I’ve been answering that question some since joining the Journal Register Co. (and answered the same question last year when I went to TBD to lead community engagement efforts).

Journalists aren’t as puzzled by the phrase as relatives, but I get questions from journalists, too. Some are skeptical, as journalists tend to be (and should be) of any buzzword. Some are enthusiastic about the general topic, but unsure what all it entails. Some suspect that community engagement is more about marketing than about journalism. Some fear that community engagement is one more chore stacked upon the already heavy workload of journalists in shrinking newsrooms.
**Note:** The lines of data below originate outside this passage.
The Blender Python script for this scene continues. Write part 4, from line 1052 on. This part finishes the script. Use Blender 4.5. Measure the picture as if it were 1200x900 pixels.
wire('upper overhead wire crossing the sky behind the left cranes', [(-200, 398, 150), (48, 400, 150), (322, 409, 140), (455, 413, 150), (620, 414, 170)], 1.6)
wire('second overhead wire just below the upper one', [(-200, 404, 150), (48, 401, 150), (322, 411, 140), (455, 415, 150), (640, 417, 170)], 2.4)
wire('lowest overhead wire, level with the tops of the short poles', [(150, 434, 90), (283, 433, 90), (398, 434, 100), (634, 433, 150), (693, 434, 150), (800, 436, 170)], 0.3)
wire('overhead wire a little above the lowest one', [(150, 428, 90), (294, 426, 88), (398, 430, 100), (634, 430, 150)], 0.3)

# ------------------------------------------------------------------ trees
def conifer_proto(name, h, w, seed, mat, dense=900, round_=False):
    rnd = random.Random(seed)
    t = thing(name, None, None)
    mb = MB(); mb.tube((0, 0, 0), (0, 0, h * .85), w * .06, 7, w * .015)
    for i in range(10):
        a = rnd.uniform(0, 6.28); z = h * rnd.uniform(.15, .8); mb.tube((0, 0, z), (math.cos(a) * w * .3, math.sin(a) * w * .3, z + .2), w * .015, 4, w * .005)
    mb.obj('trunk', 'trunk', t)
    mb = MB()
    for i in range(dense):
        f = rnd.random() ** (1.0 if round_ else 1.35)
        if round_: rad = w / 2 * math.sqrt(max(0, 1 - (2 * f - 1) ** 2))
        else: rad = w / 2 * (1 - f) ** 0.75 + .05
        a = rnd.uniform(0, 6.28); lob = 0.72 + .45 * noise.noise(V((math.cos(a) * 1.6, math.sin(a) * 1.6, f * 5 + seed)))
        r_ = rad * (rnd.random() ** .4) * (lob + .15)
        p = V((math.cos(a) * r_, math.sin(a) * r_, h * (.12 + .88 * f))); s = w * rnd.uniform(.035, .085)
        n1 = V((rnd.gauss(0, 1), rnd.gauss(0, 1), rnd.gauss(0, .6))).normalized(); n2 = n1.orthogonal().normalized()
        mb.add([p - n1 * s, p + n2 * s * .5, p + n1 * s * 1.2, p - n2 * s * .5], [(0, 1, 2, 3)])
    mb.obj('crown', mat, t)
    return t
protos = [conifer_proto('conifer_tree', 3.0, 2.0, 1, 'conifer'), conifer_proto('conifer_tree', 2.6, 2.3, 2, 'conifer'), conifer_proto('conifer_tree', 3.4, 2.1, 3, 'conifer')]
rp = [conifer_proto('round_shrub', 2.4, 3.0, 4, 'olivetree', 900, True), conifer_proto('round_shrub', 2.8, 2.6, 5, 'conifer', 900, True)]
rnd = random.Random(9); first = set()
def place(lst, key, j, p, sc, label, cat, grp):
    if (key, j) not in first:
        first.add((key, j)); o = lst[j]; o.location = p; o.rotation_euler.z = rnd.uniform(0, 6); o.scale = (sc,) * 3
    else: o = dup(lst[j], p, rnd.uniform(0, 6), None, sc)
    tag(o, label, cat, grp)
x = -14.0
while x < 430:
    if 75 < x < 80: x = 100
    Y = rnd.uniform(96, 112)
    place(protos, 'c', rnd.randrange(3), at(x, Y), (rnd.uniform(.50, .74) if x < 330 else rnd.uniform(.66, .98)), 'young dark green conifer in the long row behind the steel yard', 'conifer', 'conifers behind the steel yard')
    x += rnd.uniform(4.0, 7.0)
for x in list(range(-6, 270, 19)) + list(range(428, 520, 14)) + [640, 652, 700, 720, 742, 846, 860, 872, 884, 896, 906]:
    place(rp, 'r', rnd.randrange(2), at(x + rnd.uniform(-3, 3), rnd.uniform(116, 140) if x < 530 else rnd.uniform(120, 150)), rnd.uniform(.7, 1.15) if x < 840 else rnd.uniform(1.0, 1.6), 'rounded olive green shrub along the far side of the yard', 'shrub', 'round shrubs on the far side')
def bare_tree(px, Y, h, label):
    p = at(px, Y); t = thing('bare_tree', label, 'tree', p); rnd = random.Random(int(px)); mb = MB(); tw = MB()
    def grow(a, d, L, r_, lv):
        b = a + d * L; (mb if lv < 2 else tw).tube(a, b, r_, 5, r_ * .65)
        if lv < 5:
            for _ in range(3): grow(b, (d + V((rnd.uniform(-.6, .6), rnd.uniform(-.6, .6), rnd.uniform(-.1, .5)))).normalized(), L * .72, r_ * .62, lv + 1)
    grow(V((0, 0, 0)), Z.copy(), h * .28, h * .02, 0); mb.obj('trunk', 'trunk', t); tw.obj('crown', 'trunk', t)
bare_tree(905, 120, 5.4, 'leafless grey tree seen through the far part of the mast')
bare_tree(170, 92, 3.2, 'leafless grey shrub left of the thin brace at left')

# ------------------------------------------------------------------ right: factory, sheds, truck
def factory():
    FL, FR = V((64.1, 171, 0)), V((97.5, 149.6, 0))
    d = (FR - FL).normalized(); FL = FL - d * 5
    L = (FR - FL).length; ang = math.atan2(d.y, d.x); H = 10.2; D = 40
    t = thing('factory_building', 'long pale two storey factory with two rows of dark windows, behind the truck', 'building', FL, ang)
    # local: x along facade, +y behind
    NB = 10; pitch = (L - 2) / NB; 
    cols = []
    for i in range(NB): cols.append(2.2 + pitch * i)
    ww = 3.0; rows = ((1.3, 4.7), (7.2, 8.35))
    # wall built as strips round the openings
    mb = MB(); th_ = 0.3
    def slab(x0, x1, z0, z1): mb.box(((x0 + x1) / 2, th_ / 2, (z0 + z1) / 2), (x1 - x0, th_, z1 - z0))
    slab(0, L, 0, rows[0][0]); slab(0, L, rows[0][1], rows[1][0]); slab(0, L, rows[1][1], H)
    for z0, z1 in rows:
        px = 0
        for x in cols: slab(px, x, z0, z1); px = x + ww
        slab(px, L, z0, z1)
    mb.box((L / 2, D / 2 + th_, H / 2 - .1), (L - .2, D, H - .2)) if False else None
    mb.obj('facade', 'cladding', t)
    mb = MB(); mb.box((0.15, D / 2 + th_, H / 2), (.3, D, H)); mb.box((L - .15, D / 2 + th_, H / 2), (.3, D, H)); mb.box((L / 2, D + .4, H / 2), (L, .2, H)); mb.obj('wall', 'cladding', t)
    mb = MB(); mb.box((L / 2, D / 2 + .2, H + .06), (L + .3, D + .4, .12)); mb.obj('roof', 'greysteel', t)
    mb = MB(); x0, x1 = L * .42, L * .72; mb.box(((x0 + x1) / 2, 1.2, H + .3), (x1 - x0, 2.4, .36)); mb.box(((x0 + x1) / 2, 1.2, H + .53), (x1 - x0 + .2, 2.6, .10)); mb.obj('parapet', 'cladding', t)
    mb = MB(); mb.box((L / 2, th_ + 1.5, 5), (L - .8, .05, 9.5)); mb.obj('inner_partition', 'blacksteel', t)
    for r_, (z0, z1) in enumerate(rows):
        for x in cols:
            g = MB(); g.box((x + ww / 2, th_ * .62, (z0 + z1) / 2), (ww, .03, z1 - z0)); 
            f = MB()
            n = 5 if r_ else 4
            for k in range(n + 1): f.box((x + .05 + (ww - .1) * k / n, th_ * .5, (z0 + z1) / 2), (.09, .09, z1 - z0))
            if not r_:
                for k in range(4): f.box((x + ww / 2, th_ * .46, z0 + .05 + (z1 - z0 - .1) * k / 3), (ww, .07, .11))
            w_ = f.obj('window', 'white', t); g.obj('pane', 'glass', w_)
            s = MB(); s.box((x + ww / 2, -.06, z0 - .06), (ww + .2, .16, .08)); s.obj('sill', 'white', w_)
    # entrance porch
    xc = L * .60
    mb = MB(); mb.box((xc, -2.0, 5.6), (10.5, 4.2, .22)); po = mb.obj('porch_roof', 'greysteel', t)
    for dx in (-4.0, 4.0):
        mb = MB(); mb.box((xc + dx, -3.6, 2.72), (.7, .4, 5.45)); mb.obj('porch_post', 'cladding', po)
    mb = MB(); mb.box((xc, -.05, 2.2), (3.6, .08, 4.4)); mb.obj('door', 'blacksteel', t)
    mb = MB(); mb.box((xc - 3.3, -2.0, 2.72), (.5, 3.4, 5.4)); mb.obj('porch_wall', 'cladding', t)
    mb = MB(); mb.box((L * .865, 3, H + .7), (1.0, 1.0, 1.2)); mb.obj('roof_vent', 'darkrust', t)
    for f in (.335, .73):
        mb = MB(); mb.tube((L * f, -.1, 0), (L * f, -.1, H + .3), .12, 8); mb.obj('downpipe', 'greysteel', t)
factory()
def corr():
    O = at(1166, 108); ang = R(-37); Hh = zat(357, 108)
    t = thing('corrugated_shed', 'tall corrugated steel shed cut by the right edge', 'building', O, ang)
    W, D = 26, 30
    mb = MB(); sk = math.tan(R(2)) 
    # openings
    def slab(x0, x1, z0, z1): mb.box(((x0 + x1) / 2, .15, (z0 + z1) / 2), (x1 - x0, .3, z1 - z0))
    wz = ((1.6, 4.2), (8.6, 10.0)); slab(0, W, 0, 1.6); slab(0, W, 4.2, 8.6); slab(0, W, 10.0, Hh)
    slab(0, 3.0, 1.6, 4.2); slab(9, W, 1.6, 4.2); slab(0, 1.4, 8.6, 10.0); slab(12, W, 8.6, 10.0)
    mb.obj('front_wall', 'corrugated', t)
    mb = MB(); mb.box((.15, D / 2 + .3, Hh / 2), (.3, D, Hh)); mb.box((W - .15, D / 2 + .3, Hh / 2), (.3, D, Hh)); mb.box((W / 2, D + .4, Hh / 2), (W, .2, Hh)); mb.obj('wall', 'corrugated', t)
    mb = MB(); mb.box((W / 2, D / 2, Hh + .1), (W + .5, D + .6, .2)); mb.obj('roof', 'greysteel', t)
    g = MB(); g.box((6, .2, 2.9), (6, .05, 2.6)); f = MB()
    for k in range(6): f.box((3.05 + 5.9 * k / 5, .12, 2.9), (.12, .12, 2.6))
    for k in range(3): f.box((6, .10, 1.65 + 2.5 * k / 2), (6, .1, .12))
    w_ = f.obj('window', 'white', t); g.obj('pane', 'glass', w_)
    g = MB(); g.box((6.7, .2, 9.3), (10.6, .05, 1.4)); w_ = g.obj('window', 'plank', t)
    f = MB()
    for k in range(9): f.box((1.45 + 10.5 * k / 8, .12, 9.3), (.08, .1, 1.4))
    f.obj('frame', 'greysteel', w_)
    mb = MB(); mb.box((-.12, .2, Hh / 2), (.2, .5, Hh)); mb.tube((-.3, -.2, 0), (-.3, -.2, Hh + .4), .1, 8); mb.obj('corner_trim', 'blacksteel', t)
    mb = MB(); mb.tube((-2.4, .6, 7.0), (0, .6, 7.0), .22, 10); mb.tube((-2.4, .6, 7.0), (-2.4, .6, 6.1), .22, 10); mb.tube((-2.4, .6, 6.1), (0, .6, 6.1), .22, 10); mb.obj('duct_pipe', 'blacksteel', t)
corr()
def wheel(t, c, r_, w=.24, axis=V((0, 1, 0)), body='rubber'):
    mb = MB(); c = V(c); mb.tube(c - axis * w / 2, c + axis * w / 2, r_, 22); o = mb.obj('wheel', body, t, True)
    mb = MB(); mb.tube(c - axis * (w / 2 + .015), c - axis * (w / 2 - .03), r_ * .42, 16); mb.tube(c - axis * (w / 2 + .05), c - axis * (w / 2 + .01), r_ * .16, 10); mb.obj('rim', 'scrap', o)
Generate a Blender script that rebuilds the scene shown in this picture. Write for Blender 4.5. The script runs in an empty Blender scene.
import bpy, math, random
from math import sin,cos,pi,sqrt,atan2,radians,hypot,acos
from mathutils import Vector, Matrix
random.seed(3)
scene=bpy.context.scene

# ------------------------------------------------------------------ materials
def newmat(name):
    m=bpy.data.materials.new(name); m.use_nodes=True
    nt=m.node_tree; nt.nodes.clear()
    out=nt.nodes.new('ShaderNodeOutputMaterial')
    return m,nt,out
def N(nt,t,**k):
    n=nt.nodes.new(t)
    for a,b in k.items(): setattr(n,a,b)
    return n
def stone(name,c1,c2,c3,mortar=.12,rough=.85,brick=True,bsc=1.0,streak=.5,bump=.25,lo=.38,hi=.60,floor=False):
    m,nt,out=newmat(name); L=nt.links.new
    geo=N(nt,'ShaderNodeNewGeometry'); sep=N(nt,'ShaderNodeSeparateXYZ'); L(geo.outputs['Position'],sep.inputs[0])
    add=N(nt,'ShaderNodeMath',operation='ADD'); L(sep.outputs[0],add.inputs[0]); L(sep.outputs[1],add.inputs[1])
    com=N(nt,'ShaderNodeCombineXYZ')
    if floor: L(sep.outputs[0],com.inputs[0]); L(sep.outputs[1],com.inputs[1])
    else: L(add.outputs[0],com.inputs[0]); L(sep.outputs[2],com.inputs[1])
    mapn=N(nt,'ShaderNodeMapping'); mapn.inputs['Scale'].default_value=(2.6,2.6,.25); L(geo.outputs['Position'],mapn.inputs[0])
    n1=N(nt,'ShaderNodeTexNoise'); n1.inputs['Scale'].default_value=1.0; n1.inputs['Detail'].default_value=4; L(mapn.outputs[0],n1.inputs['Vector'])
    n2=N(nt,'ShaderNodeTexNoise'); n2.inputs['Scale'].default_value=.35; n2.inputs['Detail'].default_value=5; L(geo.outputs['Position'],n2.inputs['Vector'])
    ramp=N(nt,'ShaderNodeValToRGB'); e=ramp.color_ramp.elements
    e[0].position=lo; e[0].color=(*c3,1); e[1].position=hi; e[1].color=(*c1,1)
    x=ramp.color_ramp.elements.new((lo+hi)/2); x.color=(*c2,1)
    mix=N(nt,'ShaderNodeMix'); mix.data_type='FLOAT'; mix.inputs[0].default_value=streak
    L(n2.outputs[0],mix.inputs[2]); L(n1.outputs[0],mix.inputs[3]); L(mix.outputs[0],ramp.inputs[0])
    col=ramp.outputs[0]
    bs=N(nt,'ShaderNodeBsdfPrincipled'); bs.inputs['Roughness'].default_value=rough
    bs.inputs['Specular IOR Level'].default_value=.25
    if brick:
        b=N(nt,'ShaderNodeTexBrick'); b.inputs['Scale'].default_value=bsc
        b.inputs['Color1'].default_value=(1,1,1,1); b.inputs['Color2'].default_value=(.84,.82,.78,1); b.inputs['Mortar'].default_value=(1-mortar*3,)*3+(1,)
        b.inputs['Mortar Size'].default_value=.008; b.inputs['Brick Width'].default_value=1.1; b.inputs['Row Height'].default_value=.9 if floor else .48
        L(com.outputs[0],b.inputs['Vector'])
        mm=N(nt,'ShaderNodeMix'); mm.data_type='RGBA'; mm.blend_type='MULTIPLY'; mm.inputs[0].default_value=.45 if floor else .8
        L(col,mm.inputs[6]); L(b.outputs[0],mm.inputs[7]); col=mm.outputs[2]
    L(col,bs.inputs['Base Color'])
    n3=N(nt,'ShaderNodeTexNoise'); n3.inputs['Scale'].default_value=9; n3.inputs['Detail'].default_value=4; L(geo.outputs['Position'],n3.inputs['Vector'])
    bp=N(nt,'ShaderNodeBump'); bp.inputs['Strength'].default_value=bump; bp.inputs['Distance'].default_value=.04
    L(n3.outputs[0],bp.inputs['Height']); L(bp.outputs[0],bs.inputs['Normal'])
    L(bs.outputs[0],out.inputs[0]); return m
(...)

My new Journal Register colleagues have been quite supportive of my new responsibilities. They are asking excellent questions about what we will be doing together to deepen engagement with the communities we serve.

I’m going to address all these questions in a series of blog posts that probably will take several weeks. Today I will provide an overview of community engagement. In coming weeks, I will dig into the various engagement techniques that I will cover only briefly here.

Let’s start with a tweet-length definition: Community engagement = News orgs making a top priority to listen, to join & lead conversation to elevate our journalism.

Update: Jeff Jarvis and Matt Terenzio said on Twitter that they thought I should have used “enable” instead of “lead” in the tweet above. I agree that enabling conversation is an important aspect of engagement (and I’d say it’s included in good leadership). But I’m not sure it’s more important than leadership. The community is pretty well able to converse already and is already doing so. But I’m pro-conversation, so I welcome this crowdsourced editing help:

Community engagement = News orgs make top priority to listen, to join, lead & enable conversation to elevate journalism.